REVIEW: A Christmas Cabin for Two – K.D. Fisher

A Christmas Cabin for Two Book Cover A Christmas Cabin for Two
K.D.Fisher
holiday, m/m
Dreamspinner Press
Dec, 1, 2019

A match as perfect as cold nights and cozy fireside heat.
Gentle giant Matt Haskell and urbane teacher Mikah Cerullo are as opposite as the Teton Mountains and downtown Manhattan.
Hardworking organic farmer Matt has little time to think about love, but when Mikah, a sexy and snarky New Yorker, arrives at his farm to buy a Christmas tree for the family’s Jackson Hole mansion, the attraction is immediate for both of them, and they agree to share a cozy cabin in the Idaho woods. The clock is ticking on their holiday fling, since Mikah is due to take a teaching position back in the city, but as the holiday magic envelops them, they wonder if their budding romance might withstand their differences.

Ulysses Dietz Member of The Paranormal Guild Review Team

This gets five stars from me because it is a perfectly crafted, precisely targeted holiday romance, calibrated to pluck at every heartstring in just the right way. KD Fisher is a an excellent writer, creating sweeping images of the Rocky Mountain landscape, the backdrop for the romance between unemployed East Coast school teacher Mikah Cerullo and Idaho farm boy Matt Haskell.

The core of this romance is not quite opposites attracting, but more one of two rather different people meeting by chance in the most unlikely place.
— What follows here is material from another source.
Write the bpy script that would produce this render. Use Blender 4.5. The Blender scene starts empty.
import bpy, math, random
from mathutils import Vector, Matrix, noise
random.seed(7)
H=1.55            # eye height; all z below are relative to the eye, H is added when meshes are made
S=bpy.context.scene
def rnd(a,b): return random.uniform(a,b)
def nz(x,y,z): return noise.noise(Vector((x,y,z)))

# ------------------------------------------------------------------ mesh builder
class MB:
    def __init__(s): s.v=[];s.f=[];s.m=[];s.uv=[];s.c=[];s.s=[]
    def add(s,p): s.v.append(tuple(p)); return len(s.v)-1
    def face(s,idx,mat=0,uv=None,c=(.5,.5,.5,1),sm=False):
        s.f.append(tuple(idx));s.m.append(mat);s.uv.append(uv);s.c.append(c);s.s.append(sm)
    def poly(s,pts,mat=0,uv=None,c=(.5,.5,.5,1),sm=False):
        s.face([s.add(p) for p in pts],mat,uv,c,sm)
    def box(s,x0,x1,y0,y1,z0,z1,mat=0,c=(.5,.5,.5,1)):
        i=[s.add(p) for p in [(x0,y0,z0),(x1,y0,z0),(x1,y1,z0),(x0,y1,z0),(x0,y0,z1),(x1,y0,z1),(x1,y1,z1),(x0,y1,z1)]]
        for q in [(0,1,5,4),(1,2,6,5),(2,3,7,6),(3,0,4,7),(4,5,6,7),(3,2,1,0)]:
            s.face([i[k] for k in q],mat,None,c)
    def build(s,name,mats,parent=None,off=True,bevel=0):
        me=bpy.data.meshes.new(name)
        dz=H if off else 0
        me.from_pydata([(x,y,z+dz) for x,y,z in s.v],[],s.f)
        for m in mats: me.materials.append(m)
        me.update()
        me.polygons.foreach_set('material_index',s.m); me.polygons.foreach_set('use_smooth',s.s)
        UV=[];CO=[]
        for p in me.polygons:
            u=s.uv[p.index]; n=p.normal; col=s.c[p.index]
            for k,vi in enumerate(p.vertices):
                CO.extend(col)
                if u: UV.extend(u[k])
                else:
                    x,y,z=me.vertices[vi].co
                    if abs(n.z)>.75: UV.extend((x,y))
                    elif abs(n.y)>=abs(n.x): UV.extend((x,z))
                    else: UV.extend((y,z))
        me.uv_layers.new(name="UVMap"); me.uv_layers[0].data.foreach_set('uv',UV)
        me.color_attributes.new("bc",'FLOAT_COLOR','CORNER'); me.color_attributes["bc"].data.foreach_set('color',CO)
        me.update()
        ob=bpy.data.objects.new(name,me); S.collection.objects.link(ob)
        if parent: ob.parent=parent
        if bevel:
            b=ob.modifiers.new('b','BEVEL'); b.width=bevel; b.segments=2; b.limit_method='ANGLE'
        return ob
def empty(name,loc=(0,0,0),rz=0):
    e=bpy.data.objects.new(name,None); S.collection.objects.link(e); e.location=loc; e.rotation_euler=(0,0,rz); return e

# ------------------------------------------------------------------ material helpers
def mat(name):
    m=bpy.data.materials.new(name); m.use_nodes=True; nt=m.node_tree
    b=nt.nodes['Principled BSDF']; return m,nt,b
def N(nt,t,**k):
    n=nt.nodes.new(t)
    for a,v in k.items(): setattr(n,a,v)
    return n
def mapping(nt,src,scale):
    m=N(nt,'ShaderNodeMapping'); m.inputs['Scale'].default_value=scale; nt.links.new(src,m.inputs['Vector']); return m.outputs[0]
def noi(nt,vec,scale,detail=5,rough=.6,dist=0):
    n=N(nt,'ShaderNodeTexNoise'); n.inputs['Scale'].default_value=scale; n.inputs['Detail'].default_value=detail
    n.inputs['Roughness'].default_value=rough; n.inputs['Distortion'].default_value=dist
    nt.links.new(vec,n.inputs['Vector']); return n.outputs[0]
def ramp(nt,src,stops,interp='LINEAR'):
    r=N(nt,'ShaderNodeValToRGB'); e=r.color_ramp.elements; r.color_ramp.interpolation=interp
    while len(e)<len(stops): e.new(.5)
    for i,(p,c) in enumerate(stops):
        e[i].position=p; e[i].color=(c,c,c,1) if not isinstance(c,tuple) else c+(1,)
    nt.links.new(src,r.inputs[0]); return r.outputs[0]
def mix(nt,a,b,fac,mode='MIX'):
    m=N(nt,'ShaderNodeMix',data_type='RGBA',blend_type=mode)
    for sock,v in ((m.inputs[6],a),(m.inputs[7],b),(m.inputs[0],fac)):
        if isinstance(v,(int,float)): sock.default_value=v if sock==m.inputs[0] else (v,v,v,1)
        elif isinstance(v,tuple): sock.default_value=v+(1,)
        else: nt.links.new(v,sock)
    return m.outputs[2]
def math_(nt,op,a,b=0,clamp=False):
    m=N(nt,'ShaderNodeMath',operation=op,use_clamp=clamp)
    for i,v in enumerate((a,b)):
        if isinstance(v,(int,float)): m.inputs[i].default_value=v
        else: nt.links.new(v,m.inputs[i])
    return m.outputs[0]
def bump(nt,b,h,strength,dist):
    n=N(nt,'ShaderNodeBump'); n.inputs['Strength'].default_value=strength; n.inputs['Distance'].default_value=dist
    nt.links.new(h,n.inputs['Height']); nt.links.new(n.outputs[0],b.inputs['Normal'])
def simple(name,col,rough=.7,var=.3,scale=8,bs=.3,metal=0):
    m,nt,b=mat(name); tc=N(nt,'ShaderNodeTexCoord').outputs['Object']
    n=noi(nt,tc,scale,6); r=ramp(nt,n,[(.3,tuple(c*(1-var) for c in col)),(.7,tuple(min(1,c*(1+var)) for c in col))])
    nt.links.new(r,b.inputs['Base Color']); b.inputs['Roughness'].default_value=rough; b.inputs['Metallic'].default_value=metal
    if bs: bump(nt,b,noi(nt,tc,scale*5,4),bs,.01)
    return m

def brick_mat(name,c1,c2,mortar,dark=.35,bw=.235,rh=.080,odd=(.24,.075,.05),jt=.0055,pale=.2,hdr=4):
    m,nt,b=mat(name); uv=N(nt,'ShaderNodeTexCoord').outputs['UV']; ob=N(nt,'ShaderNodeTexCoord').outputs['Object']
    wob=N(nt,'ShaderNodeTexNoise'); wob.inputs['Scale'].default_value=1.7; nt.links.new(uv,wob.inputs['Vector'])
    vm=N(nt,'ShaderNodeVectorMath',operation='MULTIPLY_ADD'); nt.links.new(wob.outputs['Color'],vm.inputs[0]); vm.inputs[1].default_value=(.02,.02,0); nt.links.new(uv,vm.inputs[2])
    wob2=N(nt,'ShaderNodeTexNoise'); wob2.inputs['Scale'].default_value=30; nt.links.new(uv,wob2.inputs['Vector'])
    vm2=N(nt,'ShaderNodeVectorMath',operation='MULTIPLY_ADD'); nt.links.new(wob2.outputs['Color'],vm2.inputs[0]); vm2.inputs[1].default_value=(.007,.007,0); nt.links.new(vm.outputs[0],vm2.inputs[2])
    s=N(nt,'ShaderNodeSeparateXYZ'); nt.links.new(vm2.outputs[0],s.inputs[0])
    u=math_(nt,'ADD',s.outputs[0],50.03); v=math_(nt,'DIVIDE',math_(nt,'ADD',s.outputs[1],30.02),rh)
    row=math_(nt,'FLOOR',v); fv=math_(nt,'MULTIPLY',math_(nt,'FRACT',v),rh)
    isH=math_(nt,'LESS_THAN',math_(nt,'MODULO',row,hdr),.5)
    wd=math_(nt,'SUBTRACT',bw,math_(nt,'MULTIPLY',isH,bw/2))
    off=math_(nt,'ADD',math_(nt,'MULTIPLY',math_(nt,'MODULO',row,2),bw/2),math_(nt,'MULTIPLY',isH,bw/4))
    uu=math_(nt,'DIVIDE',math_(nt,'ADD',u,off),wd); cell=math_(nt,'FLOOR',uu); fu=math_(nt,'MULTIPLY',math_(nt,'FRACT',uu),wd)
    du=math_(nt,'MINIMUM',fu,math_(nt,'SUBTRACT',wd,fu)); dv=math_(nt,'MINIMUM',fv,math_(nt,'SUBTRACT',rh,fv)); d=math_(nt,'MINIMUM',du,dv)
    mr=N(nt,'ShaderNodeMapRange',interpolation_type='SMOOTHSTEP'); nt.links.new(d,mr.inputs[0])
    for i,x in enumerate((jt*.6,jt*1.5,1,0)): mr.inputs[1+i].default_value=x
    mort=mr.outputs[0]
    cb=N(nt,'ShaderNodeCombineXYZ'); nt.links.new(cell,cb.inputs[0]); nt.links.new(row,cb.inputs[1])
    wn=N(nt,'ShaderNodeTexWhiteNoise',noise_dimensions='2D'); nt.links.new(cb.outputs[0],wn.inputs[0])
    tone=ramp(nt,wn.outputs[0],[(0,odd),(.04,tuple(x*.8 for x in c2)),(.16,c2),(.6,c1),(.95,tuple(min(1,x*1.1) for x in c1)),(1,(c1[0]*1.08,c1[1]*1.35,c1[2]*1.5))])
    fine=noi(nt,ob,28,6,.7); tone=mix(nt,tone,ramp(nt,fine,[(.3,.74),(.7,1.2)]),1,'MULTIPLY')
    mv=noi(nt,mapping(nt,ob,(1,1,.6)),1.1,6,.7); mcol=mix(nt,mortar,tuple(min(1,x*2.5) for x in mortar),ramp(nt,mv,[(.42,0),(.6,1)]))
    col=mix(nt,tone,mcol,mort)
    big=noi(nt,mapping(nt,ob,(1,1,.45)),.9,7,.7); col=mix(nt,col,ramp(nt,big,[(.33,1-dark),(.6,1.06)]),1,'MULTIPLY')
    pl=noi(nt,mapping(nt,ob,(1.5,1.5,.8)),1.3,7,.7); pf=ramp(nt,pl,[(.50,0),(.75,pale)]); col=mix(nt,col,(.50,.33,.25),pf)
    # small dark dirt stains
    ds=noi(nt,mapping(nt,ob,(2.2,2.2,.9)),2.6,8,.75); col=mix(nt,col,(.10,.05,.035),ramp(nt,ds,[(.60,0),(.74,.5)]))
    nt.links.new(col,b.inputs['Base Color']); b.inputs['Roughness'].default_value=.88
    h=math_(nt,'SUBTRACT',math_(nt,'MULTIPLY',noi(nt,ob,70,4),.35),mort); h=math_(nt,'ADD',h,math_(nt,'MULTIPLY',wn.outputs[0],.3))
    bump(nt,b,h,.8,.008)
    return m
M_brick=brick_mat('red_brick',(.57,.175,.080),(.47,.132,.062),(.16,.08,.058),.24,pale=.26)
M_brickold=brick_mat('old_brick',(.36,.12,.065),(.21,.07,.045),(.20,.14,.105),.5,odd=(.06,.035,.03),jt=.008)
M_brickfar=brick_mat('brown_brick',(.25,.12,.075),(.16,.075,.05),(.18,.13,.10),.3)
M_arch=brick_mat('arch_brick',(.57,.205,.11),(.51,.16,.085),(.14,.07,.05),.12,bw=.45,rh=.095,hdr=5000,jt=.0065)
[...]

Mikah is the son of a hugely rich, self-made Italian-born lawyer, while Matt is the orphaned child of poor rural farm folks. Mikah went to Harvard, Matt barely completed high school. And so on.

The key to this kind of classic romance is twofold: link it to the season, and make both of the main characters appealing, each in his different way, so that the reader believes that they could fall in love the way they in fact do. Fisher gives us even more than that, surrounding both men with interesting families who not only understand them, but embrace their gayness. Even Mikah’s divorced father and his yoga-instructor stepmother are presented as loving and compassionate people. There is so little bitterness in this book you’d think it would be sickly sweet – but it’s not. The author somehow keeps it feeling real and authentic, even as she piles on the romantic violins (or, in this case, piano).

Since both Matt and Mikah are physical types that appeal to me (I’m eclectic), it was easy for me to like them both. KD Fisher’s handling of story and prose is just what a book like this needs. Because of her gentle imagination and her skills, she makes for us a Christmas landscape that fills the bill perfectly.